A dúvida se dá, pois a documentação é escassa e a data de morte de Cleópatra V, como teria sido chamada a mãe, e a data de nascimento Cleópatra VII, a famosa Cleópatra que teria tido um filho com Júlio César e motivo deste artigo, são muito próximos, dando dúvidas.
Há um relativo consenso entre historiadores de que, fosse ela uma filha bastarda, isso teria sido usado contra ela pelos seus inimigos romanos e nenhuma acusação do tipo jamais foi feita. Portanto, é razoavelmente seguro estabelecer que Cleópatra V é a mãe de Cleópatra VII e que provavelmente ambos os pais fossem de origem grega.

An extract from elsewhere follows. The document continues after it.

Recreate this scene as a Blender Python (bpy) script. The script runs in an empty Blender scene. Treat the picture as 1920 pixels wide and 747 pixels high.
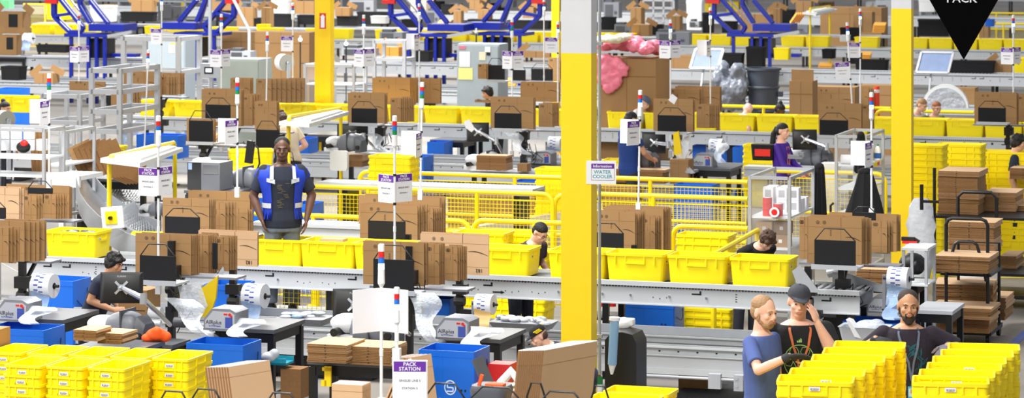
import bpy, math, random
from mathutils import Vector, Matrix
random.seed(7)
SC = bpy.context.scene
COL = SC.collection
# ------------------------------------------------------------------ camera
F = 5700.0          # focal length in pixels of the 1920 frame
HC = 4.9            # camera height
HOR = -200.0        # horizon row (above the frame: lens shift)
cam = bpy.data.cameras.new('camera'); camo = bpy.data.objects.new('camera', cam); COL.objects.link(camo)
cam.sensor_width = 36; cam.lens = F/1920*36
camo.location = (0, 0, HC); camo.rotation_euler = (math.pi/2, 0, 0)
cam.shift_y = (HOR-373.5)/1920
cam.clip_end = 400
cam.dof.use_dof = True; cam.dof.focus_distance = 27.5; cam.dof.aperture_fstop = 5.0
SC.camera = camo
# ------------------------------------------------------------------ light
w = bpy.data.worlds.new('hall_light'); SC.world = w; w.use_nodes = True
w.node_tree.nodes['Background'].inputs[0].default_value = (.93, .96, 1, 1)
w.node_tree.nodes['Background'].inputs[1].default_value = 0.52
for i in range(4):      # rows of high-bay lamps under the roof
    for j in range(2):
        l = bpy.data.lights.new('high_bay_lamp', 'AREA'); l.shape = 'RECTANGLE'; l.size = 9; l.size_y = 3.0
        l.energy = (3400, 3000, 5000, 5600)[i]; l.color = (1, .985, .95)
        lo = bpy.data.objects.new('high_bay_lamp', l); COL.objects.link(lo)
        lo.location = (-21+17*j, (13, 29, 54, 86)[i], 12.5)
        lo.rotation_euler = (0, 0, 0)
SC.view_settings.view_transform = 'Standard'; SC.view_settings.look = 'None'
SC.view_settings.gamma = 1; SC.view_settings.use_curve_mapping = False
SC.view_settings.exposure = 0.0
# ------------------------------------------------------------------ geometry of the place
TH = math.radians(18.5); CT, ST = math.cos(TH), math.sin(TH)
U = Vector((CT, -ST, 0)); V = Vector((ST, CT, 0)); RZ = -TH
def pt(px, py, s):                       # point seen at (px,py) where one metre is s pixels
    Y = F/s; return Vector(((px-960)*Y/F, Y, HC-(py-HOR)/s))
def zz(py, s): return HC-(py-HOR)/s
def fl(px, s): p = pt(px, 0, s); p.z = 0; return p
def along(p0, px):                       # slide p0 along U until it is seen in column px
    k = (px-960)/F; t = (k*p0.y-p0.x)/(CT+k*ST); return p0+U*t
def sc(p): return F/p.y
# ------------------------------------------------------------------ materials
MT = {}
def srgb(c):
    return tuple((x/255/12.92 if x/255 <= .04045 else ((x/255+.055)/1.055)**2.4) for x in c)
def mat(name, c=None, rough=.5, metal=0, var=.06, scale=6, bump=0, alpha=1, emit=0, spec=.5):
    if name in MT: return MT[name]
    m = bpy.data.materials.new(name); m.use_nodes = True; nt = m.node_tree; b = nt.nodes['Principled BSDF']
    lin = srgb(c)
    b.inputs['Roughness'].default_value = rough; b.inputs['Metallic'].default_value = metal
    b.inputs['Specular IOR Level'].default_value = spec
    b.inputs['Base Color'].default_value = (*lin, 1)
    if var or bump:
        tc = nt.nodes.new('ShaderNodeTexCoord'); n = nt.nodes.new('ShaderNodeTexNoise'); n.inputs['Scale'].default_value = scale
        n.inputs['Detail'].default_value = 4
        nt.links.new(tc.outputs['Object'], n.inputs['Vector'])
        if var:
            mx = nt.nodes.new('ShaderNodeMix'); mx.data_type = 'RGBA'
            mx.inputs[6].default_value = (*[x*(1-var) for x in lin], 1); mx.inputs[7].default_value = (*[min(1, x*(1+var)) for x in lin], 1)
            nt.links.new(n.outputs['Fac'], mx.inputs[0]); nt.links.new(mx.outputs[2], b.inputs['Base Color'])
        if bump:
            bp = nt.nodes.new('ShaderNodeBump'); bp.inputs['Strength'].default_value = bump; bp.inputs['Distance'].default_value = .02
            nt.links.new(n.outputs['Fac'], bp.inputs['Height']); nt.links.new(bp.outputs['Normal'], b.inputs['Normal'])
    if alpha < 1: b.inputs['Alpha'].default_value = alpha
    if emit:
        b.inputs['Emission Color'].default_value = (*lin, 1); b.inputs['Emission Strength'].default_value = emit
    MT[name] = m; return m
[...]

Os americanos, europeus e o problema da cor de pele
Em um artigo de Tina Gharavi, iraniana-americana, diretora do documentário, ela diz que seria um grande “ato político” escalar uma mulher negra, Adele James, pois Hollywood teria sempre buscando embranquecer a rainha egípcia. Vemos aqui um problema que aparece muito nas discussões raciais vindas dos EUA e países similares, para eles o problema racial de lugares como o Oriente Médio, a América Latina e outras regiões do Globo é absurdamente complexo para eles entenderem. Nos EUA existem brancos e negros, não há uma palavra para o “mulato” brasileiro, ou tipo de etnia comum. Os americanos se espantaram quando o jogador Neymar disse que “eu não sou preto” e acusaram o jogador de ser racista, quando, na verdade, o racismo era deles. No Brasil, Neymar, pode muito bem não se considerar negro, ele pode, com todo o direito, se achar um mulato, ou até branco, tamanha flexibilidade dos padrões raciais brasileiros. Os árabes podem muito bem não se achar negros, afinal há distinções entre eles e os negros africanos. O ato político da diretora iraniana-americana não levou em conta a realidade histórica ou até mesmo a determinação do povo egípcio sobre essa figura histórica, levou em contar apenas os seus próprios preconceitos e necessidade de fazer política, ou demagogia política, com a história alheia.
A reação egípcia
Diferentemente de uma diretora que simplesmente chegou na discussão agora, quando lhe foi proposto o trabalho, a rainha Cleópatra existia na cultura e na política egípcia há dois mil anos, ela é considerada uma parte fundamental da identidade nacional deste país e tem uma importância grande para os que lá vivem. A diretora foi rápida em decidir que a reação egípcia, de ultraje, era apenas uma defesa da “branquitude”, mas isso é apenas e tão somente racismo da diretora. O Egito é um povo que valoriza a influência grega que eles tiveram e veem a rainha Cleópatra como parte disso, inclusive, pois a história dá razão a esse pensamento, ela teria parentes de origem grega, que, em geral, casavam dentro da família grega. Ela poderia não ser branca como uma folha de papel, mas poderia também ser, mas, o mais provável é que ela não teria traços negros. A decisão de impor isso aos egípcios e depois reclamar que eles não gostaram de ver a história deles contada através dos preconceitos de americanos, e taxar tudo isso como preconceito, é apenas e tão somente um racismo identitário. Ignora-se totalmente a realidade e até mesmo a opinião dos que tem algum direito de decidir, faz-se o que os dogmas políticos e ideológicos mandam. O resultado é simples, um filme descolado da cultura de todos e da própria realidade, só que com o nome de “documentário”.